Oh, but the sound is amazing and authentic. That very unique sound of amp distortion and
electronic feedback, when handled by a master cannot be ignored. Over the top of her playing is a voice over
explaining that playing the electric guitar is a right for men, but must be
earned by women. Meantime, Ikinger is
almost masturbating with the strings as she creates this intricate sonic
landscape.
The music in the show are
covers, but I have to say that the interpretation of Patti Smith’s ‘Because The
Night’ is positively soulful in its rendition, and a similar approach is given
to the Divinyl’s ‘Boys In Town’. The
Stain are an amazing band.
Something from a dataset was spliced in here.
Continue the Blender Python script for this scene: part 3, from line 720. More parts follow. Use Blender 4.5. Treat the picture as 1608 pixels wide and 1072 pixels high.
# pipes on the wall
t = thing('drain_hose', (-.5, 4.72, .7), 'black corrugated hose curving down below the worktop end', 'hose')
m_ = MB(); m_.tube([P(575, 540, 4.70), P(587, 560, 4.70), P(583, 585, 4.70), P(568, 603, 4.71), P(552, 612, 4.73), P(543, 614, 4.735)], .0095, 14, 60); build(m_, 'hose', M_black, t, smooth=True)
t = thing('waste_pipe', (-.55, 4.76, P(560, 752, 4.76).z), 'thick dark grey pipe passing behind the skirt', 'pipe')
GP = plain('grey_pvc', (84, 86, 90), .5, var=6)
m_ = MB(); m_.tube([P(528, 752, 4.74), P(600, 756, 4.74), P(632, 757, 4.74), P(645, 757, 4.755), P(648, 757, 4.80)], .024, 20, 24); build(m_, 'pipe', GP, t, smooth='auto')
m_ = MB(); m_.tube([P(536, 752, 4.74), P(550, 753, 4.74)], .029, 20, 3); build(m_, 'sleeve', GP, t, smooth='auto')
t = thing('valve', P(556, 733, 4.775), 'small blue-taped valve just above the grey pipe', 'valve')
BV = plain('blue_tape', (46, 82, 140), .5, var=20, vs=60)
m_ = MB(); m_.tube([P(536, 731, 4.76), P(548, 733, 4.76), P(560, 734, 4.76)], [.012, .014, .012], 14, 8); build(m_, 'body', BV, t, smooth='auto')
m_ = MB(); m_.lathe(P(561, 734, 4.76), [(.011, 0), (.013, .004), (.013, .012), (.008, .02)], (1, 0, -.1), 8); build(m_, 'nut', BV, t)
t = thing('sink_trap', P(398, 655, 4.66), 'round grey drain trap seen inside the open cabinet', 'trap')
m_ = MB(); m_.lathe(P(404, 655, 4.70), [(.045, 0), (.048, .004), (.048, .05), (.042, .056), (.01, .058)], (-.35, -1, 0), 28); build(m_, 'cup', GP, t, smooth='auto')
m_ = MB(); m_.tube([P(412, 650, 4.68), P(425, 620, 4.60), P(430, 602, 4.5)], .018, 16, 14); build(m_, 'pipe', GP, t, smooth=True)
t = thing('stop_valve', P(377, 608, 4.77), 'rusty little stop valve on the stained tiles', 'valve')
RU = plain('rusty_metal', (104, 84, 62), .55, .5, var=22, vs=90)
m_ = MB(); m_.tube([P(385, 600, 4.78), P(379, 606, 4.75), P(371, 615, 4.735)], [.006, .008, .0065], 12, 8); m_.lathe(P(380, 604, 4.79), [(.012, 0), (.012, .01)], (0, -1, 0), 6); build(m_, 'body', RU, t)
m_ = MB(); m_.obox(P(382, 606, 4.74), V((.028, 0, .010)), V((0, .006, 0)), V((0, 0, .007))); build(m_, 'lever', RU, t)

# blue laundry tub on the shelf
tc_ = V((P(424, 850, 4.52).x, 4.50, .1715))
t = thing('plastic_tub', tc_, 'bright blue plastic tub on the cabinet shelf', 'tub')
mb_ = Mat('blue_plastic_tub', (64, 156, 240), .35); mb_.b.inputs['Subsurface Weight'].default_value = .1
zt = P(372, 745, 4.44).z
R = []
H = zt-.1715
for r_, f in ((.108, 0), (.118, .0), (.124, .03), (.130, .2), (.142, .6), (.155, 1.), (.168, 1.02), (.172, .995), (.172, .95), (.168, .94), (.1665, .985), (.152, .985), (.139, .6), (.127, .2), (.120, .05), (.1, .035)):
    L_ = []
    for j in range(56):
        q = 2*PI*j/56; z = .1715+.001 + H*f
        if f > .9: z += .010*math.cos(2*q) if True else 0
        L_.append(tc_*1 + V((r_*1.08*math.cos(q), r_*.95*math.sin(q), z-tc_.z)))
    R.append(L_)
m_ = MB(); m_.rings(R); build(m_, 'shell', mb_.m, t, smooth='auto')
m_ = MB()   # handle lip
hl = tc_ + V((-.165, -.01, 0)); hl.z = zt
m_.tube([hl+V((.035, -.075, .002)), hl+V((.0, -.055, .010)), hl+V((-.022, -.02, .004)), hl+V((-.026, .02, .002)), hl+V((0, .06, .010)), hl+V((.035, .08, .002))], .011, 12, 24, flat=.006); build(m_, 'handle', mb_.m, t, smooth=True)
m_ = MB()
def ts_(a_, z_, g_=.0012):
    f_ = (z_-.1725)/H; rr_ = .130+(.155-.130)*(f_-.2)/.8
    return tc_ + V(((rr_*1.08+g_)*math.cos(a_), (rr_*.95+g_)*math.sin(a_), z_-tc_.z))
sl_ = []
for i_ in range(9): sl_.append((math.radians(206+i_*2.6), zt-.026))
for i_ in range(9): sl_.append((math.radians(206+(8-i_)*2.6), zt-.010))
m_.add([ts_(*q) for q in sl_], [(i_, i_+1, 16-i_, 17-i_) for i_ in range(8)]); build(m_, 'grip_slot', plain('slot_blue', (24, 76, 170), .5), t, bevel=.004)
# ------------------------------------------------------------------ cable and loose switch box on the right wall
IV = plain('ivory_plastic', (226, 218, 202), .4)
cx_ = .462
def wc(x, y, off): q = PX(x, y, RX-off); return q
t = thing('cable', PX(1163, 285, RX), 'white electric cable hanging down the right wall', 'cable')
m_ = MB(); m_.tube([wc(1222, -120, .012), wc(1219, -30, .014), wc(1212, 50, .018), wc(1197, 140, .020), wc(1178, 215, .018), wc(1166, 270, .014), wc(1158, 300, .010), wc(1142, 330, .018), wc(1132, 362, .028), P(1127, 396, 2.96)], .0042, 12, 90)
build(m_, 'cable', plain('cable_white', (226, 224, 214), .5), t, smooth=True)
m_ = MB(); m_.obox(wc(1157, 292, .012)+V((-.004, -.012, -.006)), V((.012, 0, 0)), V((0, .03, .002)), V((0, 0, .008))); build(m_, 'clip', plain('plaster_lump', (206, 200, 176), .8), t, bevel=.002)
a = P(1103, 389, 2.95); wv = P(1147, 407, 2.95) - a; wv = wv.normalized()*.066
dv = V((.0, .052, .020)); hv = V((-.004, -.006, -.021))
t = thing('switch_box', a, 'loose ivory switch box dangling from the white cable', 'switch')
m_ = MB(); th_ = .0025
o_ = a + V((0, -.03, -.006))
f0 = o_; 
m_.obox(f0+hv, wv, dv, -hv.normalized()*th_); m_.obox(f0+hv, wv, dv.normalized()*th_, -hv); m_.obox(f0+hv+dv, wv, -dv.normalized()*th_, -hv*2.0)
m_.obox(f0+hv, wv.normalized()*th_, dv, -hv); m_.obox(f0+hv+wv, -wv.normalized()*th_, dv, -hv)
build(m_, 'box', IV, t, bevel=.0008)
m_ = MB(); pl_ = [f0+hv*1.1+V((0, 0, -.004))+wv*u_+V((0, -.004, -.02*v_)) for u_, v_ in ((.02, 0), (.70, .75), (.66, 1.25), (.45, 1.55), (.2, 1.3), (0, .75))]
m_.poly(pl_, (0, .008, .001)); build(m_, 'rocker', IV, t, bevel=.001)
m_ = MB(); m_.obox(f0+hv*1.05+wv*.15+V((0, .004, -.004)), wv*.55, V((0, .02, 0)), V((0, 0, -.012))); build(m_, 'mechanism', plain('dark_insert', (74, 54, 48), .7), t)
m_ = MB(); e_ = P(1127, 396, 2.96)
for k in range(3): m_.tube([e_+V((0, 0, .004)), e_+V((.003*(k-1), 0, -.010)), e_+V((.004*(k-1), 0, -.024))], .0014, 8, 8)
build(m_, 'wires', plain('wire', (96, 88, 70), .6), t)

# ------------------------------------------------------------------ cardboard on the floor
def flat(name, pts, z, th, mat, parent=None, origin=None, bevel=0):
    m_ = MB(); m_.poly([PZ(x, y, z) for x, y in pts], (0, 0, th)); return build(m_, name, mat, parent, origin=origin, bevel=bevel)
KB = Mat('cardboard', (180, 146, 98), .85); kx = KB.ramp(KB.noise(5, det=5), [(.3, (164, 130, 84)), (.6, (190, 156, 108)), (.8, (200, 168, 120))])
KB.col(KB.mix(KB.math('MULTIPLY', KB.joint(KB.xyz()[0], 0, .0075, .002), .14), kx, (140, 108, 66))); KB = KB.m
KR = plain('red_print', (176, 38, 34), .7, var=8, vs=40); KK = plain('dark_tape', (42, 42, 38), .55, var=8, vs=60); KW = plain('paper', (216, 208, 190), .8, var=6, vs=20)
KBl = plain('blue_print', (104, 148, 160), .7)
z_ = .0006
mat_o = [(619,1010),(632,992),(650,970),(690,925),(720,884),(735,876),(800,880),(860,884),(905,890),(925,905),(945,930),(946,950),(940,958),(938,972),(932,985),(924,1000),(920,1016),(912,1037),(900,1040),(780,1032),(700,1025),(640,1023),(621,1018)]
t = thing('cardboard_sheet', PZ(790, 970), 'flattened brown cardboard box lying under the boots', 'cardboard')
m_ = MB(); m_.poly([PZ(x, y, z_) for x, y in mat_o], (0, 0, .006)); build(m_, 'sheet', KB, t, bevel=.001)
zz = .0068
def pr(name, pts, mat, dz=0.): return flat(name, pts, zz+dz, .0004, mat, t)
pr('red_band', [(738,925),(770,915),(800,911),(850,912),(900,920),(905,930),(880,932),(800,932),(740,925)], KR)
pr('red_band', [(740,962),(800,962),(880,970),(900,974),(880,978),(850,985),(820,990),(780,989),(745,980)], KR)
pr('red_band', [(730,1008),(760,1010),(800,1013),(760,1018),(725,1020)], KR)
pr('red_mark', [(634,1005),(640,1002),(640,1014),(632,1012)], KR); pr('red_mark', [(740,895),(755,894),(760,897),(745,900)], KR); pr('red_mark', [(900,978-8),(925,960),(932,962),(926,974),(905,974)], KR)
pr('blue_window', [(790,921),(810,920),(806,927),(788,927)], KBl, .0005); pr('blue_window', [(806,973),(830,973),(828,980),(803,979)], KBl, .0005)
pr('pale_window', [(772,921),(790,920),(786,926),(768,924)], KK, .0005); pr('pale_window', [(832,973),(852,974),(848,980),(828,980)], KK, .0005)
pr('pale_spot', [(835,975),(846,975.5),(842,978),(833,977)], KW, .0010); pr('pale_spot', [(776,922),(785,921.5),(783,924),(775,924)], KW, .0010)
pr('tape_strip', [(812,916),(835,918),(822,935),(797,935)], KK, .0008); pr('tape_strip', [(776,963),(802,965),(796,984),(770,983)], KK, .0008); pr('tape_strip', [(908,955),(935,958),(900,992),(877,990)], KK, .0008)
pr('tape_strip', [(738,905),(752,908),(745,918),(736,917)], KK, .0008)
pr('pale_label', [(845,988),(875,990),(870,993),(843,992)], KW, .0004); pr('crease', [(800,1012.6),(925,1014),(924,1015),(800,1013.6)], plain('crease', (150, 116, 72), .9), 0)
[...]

I want to say
Tuton is one of the best drummers I have ever heard, but that implies that
maybe the rest of the musicians are somehow lacking – they are not! This is an amazing music ensemble. Franklin’s vocal harmonies are also as
surprising as they are impactful.
The
Want does not get trapped in the past either. It tracks the traditions right through to
modern times and their homage to Pussy Riot is powerful and moving and
unforgettable – just like Pussy Riot themselves. Joined on stage by The 50ft Queenie Choir – a
collection of the most beautiful women and singers of all shapes and sizes – a
storm builds and then erupts. A storm
that cannot be denied and demands continuation into the future.
Everybody should see The
Stain perform. To see is to gain insight
into womanhood in all it’s glory and passion and despair.